JOSEPH ADAMS FILCHER
Legislator
and newspaper editor

by Bill Wilson

October, 1996   Auburn Journal

 

Filcher had been a freight hauler, a school teacher in Auburn, half owner of the Herald with Lt. Governor Joseph  Walkup, a member of the California State Convention and one of the framers of the of the State Constitution, a State Senator, a state prison director president of the California Press Association, manager of the California State Board of Trade and secretary to the State Agricultural Society, and a Past Great Sachem of the Order of Red Men. His contact with European nobility came when he was appointed state commissioner to the Horticultural Exposition in Hamburg, Germany, in 1897 and was a California representative to the Paris World Exposition in 1900.  He also was a commissioner to the Cotton State Exposition in Atlanta Georgia, in 1895 and commissioner to the Louisiana Purchase Exposition in St.
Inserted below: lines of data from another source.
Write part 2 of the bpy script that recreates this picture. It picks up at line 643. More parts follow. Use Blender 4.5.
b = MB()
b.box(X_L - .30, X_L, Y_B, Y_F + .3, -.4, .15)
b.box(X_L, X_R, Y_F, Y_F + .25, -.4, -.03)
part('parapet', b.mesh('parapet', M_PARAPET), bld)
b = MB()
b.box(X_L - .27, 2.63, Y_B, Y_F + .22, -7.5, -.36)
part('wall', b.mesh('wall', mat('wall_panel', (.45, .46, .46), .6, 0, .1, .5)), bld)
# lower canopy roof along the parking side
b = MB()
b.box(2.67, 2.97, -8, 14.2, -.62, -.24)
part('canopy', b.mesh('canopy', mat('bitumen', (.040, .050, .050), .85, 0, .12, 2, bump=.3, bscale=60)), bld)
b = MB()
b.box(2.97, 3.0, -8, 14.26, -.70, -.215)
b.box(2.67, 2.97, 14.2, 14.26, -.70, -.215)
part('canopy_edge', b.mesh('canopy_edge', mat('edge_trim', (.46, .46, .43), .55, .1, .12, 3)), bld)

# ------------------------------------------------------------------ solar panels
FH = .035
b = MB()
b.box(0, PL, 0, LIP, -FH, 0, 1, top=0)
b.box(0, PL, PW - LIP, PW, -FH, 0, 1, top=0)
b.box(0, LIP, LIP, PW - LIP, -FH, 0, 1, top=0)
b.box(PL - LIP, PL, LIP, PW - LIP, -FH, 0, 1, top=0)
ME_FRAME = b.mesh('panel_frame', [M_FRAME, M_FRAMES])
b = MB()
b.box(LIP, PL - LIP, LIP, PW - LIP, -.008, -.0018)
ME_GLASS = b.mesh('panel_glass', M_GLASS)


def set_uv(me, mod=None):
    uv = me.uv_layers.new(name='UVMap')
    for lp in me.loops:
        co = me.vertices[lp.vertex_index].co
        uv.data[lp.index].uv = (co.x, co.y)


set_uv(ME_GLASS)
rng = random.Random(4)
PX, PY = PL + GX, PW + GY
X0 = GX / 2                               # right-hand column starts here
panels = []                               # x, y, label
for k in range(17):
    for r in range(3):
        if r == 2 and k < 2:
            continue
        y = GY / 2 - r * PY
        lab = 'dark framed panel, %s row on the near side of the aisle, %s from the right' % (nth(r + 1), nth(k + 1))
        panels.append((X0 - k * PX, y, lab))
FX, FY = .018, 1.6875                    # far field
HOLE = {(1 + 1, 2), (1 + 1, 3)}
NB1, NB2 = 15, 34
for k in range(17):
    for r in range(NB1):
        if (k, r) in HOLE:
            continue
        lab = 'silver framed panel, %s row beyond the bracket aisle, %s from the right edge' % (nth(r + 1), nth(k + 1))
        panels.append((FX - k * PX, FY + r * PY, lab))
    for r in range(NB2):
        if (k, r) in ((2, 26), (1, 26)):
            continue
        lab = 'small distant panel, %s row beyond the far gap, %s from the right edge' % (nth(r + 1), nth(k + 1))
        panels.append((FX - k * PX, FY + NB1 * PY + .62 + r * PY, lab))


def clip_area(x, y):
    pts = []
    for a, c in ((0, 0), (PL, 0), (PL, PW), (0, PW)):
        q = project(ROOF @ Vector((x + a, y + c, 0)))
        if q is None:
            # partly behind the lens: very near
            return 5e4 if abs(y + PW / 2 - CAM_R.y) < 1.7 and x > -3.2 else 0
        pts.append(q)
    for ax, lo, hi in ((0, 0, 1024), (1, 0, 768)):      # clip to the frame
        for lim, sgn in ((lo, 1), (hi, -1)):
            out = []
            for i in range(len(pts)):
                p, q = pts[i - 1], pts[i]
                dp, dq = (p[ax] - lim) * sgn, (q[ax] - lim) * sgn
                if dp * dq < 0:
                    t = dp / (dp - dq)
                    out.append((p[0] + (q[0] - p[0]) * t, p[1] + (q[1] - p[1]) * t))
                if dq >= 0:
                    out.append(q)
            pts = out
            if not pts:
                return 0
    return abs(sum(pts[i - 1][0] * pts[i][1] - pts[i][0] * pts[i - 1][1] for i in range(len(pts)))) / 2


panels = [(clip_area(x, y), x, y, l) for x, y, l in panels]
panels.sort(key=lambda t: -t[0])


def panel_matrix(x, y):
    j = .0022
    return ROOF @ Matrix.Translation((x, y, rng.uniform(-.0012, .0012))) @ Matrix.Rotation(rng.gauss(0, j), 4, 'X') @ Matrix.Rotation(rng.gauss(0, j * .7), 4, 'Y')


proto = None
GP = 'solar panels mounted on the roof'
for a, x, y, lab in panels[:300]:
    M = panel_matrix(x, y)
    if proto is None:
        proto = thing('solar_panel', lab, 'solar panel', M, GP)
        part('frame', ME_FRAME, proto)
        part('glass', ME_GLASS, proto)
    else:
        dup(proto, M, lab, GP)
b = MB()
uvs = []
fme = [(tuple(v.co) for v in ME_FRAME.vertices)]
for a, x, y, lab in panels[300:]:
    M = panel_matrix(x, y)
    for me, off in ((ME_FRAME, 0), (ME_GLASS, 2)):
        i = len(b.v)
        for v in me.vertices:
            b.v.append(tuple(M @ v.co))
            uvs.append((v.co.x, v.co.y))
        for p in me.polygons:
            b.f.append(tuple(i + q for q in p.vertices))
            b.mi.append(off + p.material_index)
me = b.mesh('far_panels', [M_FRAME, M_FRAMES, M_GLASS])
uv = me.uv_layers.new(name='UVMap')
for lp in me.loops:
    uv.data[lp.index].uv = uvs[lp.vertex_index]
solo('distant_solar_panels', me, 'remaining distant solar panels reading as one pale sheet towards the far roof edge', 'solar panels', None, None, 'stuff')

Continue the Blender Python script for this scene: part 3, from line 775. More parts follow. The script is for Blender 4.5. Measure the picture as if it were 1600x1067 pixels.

Louis, Missouri.

 

He was nominated to run for the Senate in 1880, but was defeated.  In 1882 he was nominated again and he defeated fomer Placer County District Attorney, John M. Fulweiler.

 

He had a fantastic memory and recalled 60 years later the detailed incidents when at age 14 he traveled from his birthplace in Burlingame, Iowa across the plains with his parents.  He remembered when the family wagon train met others traveling west at Council Bluffs, Iowa and he heard some of them singing “Haw gee Buck, Jake take the team, God Bless your soul dear Mary, These horned oxen that you see, Are going to cross the prarie.

 

Filcher’s family settled in Yuba County in 1859.  He moved to Auburn in 1870 where he was principal of the Auburn Union Grammar School. . .

 

He wrote two years before he died about the legendary stage driver, Jim McCue who raced another stage driver from Newcastle to Grass Valley and won a $100 dollar bet.  Filcher said McCue drove recklessly and without abandon, only concerned about winning the wager, “when the other driver arrived at Grass Valley, McCue was sitting on the sidewalk with his feet up against a post and smoking a cigar, With a twinkle in his eye, he asked his dejected rival    “Where the devil have you been all day?”

 

Filcher wrote about his  memories called “Looking Back” and subtitled “The Recollections and Experiences of an old Placerite”.

 

He married Clara Tinkham  in Sheridan in 1873.

 

He was depicted as one of the best known men in Northern California by writers who chronicled his leadership roles.

 

Before Filcher signed off his column with “the end” he offered some sound advice to the young people who followed him. “Boys, whatever you undertake to do, do your best.  Be honest with your self and others.  Tell the truth and never lie".